Worldwide Iron and Steel statistics and trends, as well as forecasts by the World Steel Association (WSA), suggest that global steel market demand will continue to grow irregularly in all regions in the year 2020.
Both the industrial nature and artificially motivated political-economic potentials in the iron and steel industry are regularly confronted with unprecedented fluctuations in prices of raw materials, freight and energy throughout its industrial usage. As a result, the costs of steelmaking have directly risen around the world. However, the impact has not been equal for all steel manufacturers. Differences in regional cost competitiveness have become more emphasized in terms of the benefit of regional steel mills with access to cheaper and more available raw materials, labour, and energy. A firm conclusion could be arrived at to better predict the Global Steel Industry Market Trend and 2020 Outlook.
Raw materials are the main cost differentiator in the steel industry today more than ever.
The rising costs of raw materials and freight have had substantial effects on the cost competitiveness of steel producers:
First, they have increased the cost differentials between mills with a captive supply of raw materials, mills with domestic access to raw materials and mills importing raw materials from overseas. Second, as they have gained even more in weight, they have reduced the relative importance of differentials in other steelmaking cost components. Much of the price increases mentioned above are caused by a global imbalance between supply and demand for raw materials and freight, which first emerged in the early days of the current Millennium. This is the result of the unexpectedly strong economic development of China and severe shortages in raw materials production and transportation capacity, not only in vessels but also in railways and handling and storage facilities.
Though labour costs account for a much smaller share of steelmaking costs than raw materials, the price of labour varies much more by region than prices for iron ore, coal and scrap.
Compared to raw materials and labour, energy has a relatively modest impact on the competitiveness of integrated mills. However, the days of cheap energy are over. Except for the energy released by coal and coke, the steel industry’s energy consumption mainly consists of natural gas and electricity.

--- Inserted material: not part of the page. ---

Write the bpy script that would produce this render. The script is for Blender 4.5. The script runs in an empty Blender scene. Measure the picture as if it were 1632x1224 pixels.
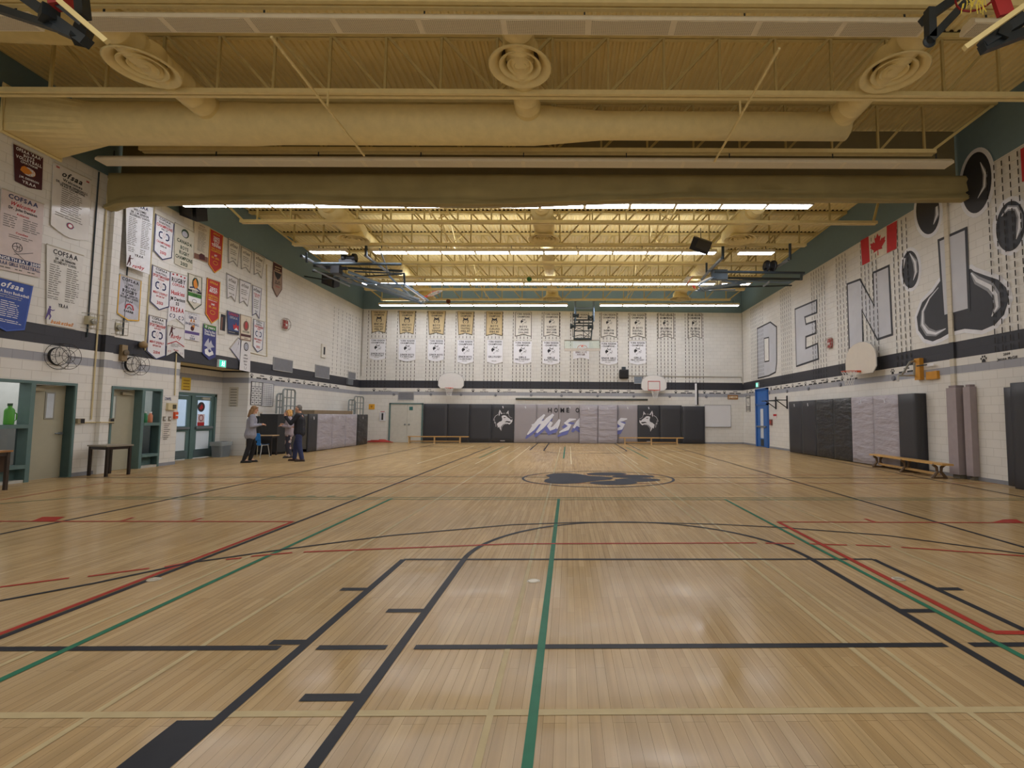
import bpy, math, random
from mathutils import Vector as V, Matrix
random.seed(7)
C = bpy.context.scene.collection
# ------------------------------------------------------------------ camera solved from the photograph (pixels of a 1632x1224 frame)
FPX, CX, CY, PITCH, ROLL, YAW, EYE = 779.82, 923.575, 612.393, .066222, .0059654, -.0220611, 1.4906
XL, XR, YB, ZC, ZD = -11.75, 9.98, 27.76, 7.7, 8.95      # left, right, back wall; bottom chords; roof deck
cp, sp = math.cos(PITCH), math.sin(PITCH)
RT, UP, FW = V((1, 0, 0)), V((0, -sp, cp)), V((0, cp, sp))
cr, sr = math.cos(ROLL), math.sin(ROLL)
RT, UP = cr*RT + sr*UP, cr*UP - sr*RT
MZ = Matrix.Rotation(YAW, 3, 'Z')
RT, UP, FW = MZ @ RT, MZ @ UP, MZ @ FW
EYEP = V((0, 0, EYE))
def ray(u, v): return (u-CX)/FPX*RT - (v-CY)/FPX*UP + FW
def onX(u, v, x): d = ray(u, v); return EYEP + d*(x/d.x)
def onY(u, v, y): d = ray(u, v); return EYEP + d*(y/d.y)
def onZ(u, v, z=0): d = ray(u, v); return EYEP + d*((z-EYE)/d.z)
cd = bpy.data.cameras.new('camera'); cam = bpy.data.objects.new('camera', cd); C.objects.link(cam)
M = Matrix((RT, UP, -FW)).transposed().to_4x4(); M.translation = EYEP
cam.matrix_world = M
cd.sensor_width = 36; cd.lens = FPX/1632*36; cd.shift_x = (816-CX)/1632; cd.shift_y = (CY-612)/1632
cd.clip_start = .05; cd.clip_end = 200
bpy.context.scene.camera = cam

# ------------------------------------------------------------------ materials
def col(h):
    h = h.lstrip('#'); r = []
    for i in (0, 2, 4):
        s = int(h[i:i+2], 16)/255; r.append(s/12.92 if s < .04045 else ((s+.055)/1.055)**2.4)
    return (*r, 1)
MATS = {}
def mat(h, rough=.6, metal=0, noise=.06, scale=6, spec=.4, bump=0):
    """plain paint, cloth or metal with a slight procedural unevenness"""
    key = (h, rough, metal, noise, scale, spec, bump)
    if key in MATS: return MATS[key]
    m = bpy.data.materials.new('paint_'+h.strip('#')); m.use_nodes = True
    nt = m.node_tree; b = nt.nodes['Principled BSDF']; N = nt.nodes.new; L = nt.links.new
    b.inputs['Roughness'].default_value = rough; b.inputs['Metallic'].default_value = metal
    b.inputs['Specular IOR Level'].default_value = spec
    tc = N('ShaderNodeTexCoord'); nz = N('ShaderNodeTexNoise'); nz.inputs['Scale'].default_value = scale; nz.inputs['Detail'].default_value = 3
    L(tc.outputs['Object'], nz.inputs['Vector'])
    mx = N('ShaderNodeMix'); mx.data_type = 'RGBA'; c = col(h)
    mx.inputs[6].default_value = tuple(x*(1-noise*2) for x in c[:3])+(1,); mx.inputs[7].default_value = tuple(min(1, x*(1+noise*2)) for x in c[:3])+(1,)
    L(nz.outputs['Fac'], mx.inputs[0]); L(mx.outputs[2], b.inputs['Base Color'])
    if bump:
        bp = N('ShaderNodeBump'); bp.inputs['Strength'].default_value = bump; bp.inputs['Distance'].default_value = .02
        L(nz.outputs['Fac'], bp.inputs['Height']); L(bp.outputs['Normal'], b.inputs['Normal'])
    MATS[key] = m; return m
def soften(m, f):
    """worn varnish: a diffuse layer shares the surface with the glossy one"""
    nt = m.node_tree; b = nt.nodes['Principled BSDF']; d = nt.nodes.new('ShaderNodeBsdfDiffuse'); x = nt.nodes.new('ShaderNodeMixShader'); o = next(n for n in nt.nodes if n.type == 'OUTPUT_MATERIAL')
    l = b.inputs['Base Color'].links
    nt.links.new(l[0].from_socket, d.inputs[0]); x.inputs[0].default_value = f
    nt.links.new(d.outputs[0], x.inputs[1]); nt.links.new(b.outputs[0], x.inputs[2]); nt.links.new(x.outputs[0], o.inputs[0]); return m
def emat(h, s):
    key = (h, s, 'e')
    if key in MATS: return MATS[key]
    m = bpy.data.materials.new('lit_'+h.strip('#')); m.use_nodes = True; b = m.node_tree.nodes['Principled BSDF']
    b.inputs['Base Color'].default_value = col(h); b.inputs['Emission Color'].default_value = col(h); b.inputs['Emission Strength'].default_value = s
    MATS[key] = m; return m
def glass(h='#cfdde2', alpha=.3):
    key = (h, alpha, 'g')
    if key in MATS: return MATS[key]
    m = bpy.data.materials.new('glass_'+h.strip('#')); m.use_nodes = True; b = m.node_tree.nodes['Principled BSDF']
    b.inputs['Base Color'].default_value = col(h); b.inputs['Roughness'].default_value = .05; b.inputs['Alpha'].default_value = alpha
    MATS[key] = m; return m
def block_wall(name, axis, base='#dddbd6', bands=True):
    """painted concrete block, running bond, with painted bands by height"""
    m = bpy.data.materials.new(name); m.use_nodes = True; nt = m.node_tree; N = nt.nodes.new; L = nt.links.new
    b = nt.nodes['Principled BSDF']; b.inputs['Roughness'].default_value = .45; b.inputs['Specular IOR Level'].default_value = .3
    g = N('ShaderNodeNewGeometry'); s = N('ShaderNodeSeparateXYZ'); L(g.outputs['Position'], s.inputs[0])
    cb = N('ShaderNodeCombineXYZ'); L(s.outputs[axis], cb.inputs[0]); L(s.outputs[2], cb.inputs[1])
    br = N('ShaderNodeTexBrick'); L(cb.outputs[0], br.inputs['Vector']); br.inputs['Scale'].default_value = 1
    br.inputs['Brick Width'].default_value = .405; br.inputs['Row Height'].default_value = .203; br.inputs['Mortar Size'].default_value = .006
    br.inputs['Mortar Smooth'].default_value = .4; br.inputs['Bias'].default_value = 0
    br.inputs['Color1'].default_value = (1, 1, 1, 1); br.inputs['Color2'].default_value = (.955, .955, .955, 1); br.inputs['Mortar'].default_value = (.76, .75, .73, 1)
    rp = N('ShaderNodeValToRGB'); rp.color_ramp.interpolation = 'CONSTANT'
    mm = N('ShaderNodeMath'); mm.operation = 'DIVIDE'; L(s.outputs[2], mm.inputs[0]); mm.inputs[1].default_value = 10; L(mm.outputs[0], rp.inputs[0])
    st = [(0, base), (.2625, '#a0a2aa'), (.282, base), (.303, '#3a3b42'), (.3475, base)] if bands else [(0, base)]
    e = rp.color_ramp.elements
    while len(e) < len(st): e.new(.5)
    while len(e) > len(st): e.remove(e[-1])
    for i, (p, h) in enumerate(st): e[i].position = p
    for i, (p, h) in enumerate(st): e[i].color = col(h)
    mx = N('ShaderNodeMix'); mx.data_type = 'RGBA'; mx.blend_type = 'MULTIPLY'; mx.inputs[0].default_value = 1
    L(rp.outputs[0], mx.inputs[6]); L(br.outputs['Color'], mx.inputs[7])
    nz = N('ShaderNodeTexNoise'); nz.inputs['Scale'].default_value = .7; nz.inputs['Detail'].default_value = 5; L(g.outputs['Position'], nz.inputs['Vector'])
    mr = N('ShaderNodeMapRange'); mr.inputs[1].default_value = .3; mr.inputs[2].default_value = .7; mr.inputs[3].default_value = .93; mr.inputs[4].default_value = 1.03; L(nz.outputs['Fac'], mr.inputs[0])
    m2 = N('ShaderNodeMix'); m2.data_type = 'RGBA'; m2.blend_type = 'MULTIPLY'; m2.inputs[0].default_value = 1
    L(mx.outputs[2], m2.inputs[6]); L(mr.outputs[0], m2.inputs[7]); L(m2.outputs[2], b.inputs['Base Color'])
    bp = N('ShaderNodeBump'); bp.inputs['Strength'].default_value = .35; bp.inputs['Distance'].default_value = .01; bp.invert = True
    L(br.outputs['Fac'], bp.inputs['Height']); L(bp.outputs['Normal'], b.inputs['Normal'])
    return m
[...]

Unlike iron ore and coal, reserves of natural gas are rapidly depleting: since 1980, global reserves have decreased by 26%. Meanwhile, consumption of gas continues to increase at an ever-accelerating pace in many parts of the world.
It is very clear that much has to be done to lower the risks for Global Steel Producers as well as the end users. Traders, in the meantime, shall take a way in between not to deeply compensate for all consequences alone. In a publication by Bloomberg called Markets” Steel Outlook Dims as Iron Ore Powerhouse Flags Growth Woes” By Phoebe Sedgman on September 29, 2019, the risks to the outlook have risen in recent months as a range of potential downsides emerge. The Australian government said in a quarterly report, citing trade tensions, the possibility of an earlier-than-expected global downturn and prospects of a U.S. recession. World steel production and consumption will be lower than previously expected this year and next, it said. In this article, a cold comparison is made between the previous global outlook and a new one for steel consumption. (https://www.bloomberg.com/news/articles/2019-09-29/steel-outlook-dims-as-iron-ore-powerhouse-warns-of-growth-woes)
GLOBAL STEEL CONSUMPTION | 2019 | 2020 | 2021 |
New forecast | 1.763b tons | 1.780b tons | 1.801b tons |
Previous forecast | 1.804b tons | 1.803b tons | 1.807b tons |
Top steelmakers globally have painted a bleak outlook for the sector as the prolonged trade war drags on growth and a first-half jump in iron ore prices hurt profits. Output in China, which accounts for more than half the world’s steel, faces competing pressures as falling domestic consumption is set against rising export prospects and potential stimulus measures, the report said.